Por esa razón, las cuatro virtudes están recogidas en el Catecismo católico. Quizá es el único lugar donde este legado de nuestra tradición humanista se puede encontrar hoy de una manera viva. Porque para el cristianismo esas virtudes representan los ideales naturales de la perfección humana.

El esquema de las virtudes

El humanismo clásico europeo, con fuertes paralelos en la tradición china y en la budista, está basado en la teoría de las virtudes. Para él, lo que tiene que hacer una persona que quiera realizarse como persona es cultivar las cuatro virtudes clásicas: prudencia, justicia, fortaleza y templanza.

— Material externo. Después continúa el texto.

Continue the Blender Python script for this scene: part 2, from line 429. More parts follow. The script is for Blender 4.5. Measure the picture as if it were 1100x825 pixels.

Prudencia es la virtud propia de la inteligencia cuando tiene que decidir lo que hay que hacer: es el hábito de decidir bien. Justicia es la virtud propia de la voluntad: es el hábito de decidir por lo que es justo prefiriéndolo a lo que me apetece o le conviene a mi egoísmo. Templanza es la virtud que modera el área de los deseos: el hábito de poner medida en los deseos. Fortaleza es la virtud que modera el ánimo: el hábito de poner valor al enfrentarse con las cosas y perseverar en ellas.

Debajo de este esquema tan simple no sólo hay mucha reflexión, sino sobre todo mucha experiencia humana, enriquecida a lo largo de los siglos. Del humanismo clásico grecorromano, pasó al humanismo medieval, al humanismo renacentista, al clasicismo francés de los siglos xvii y xviii. Después, el tema se perdió un poco entre los vericuetos de la filosofía política del xix y xx, y se difuminaron los ideales para una vida personal cuando se pensó todo en términos abstractos económicos o sociológicos.

Pero cuando hablamos de humanismo, estamos hablando sobre todo, de la manera humana de vivir. Una manera que no se nos da entera y hecha por nacimiento, sino como en semilla. Lo mismo que sucede con la capacidad de andar de pie o de hablar. Tenemos facilidad para hacerlo por naturaleza, pero cada uno lo tiene que desarrollar con ejercicio personal. Con ejercicio, se aprende a vivir como persona, como un ser humano; como un ser que piensa y decide personalmente; como un ser que aprende a dominar sus instintos e impulsos interiores.

Cuando pensamos en cómo educar o en cómo mejorar, encontramos una gran respuesta en este modelo clásico que está en la base de nuestra cultura. Algunos ilustrados del xviii y sobre todo del xix, han despreciado lo que venía del pasado porque preferían el progreso moderno. Pero es ridículo. Es verdad que ha habido un gran progreso técnico y también institucional, pero los humanos seguimos siendo humanos, y tenemos la misma estructura que hace dos mil años. Seguimos teniendo deseos y aspiraciones, y la honestidad y la justicia siguen siendo valores muy importantes para la vida. Por eso, hay tanto que aprender de la experiencia de la humanidad.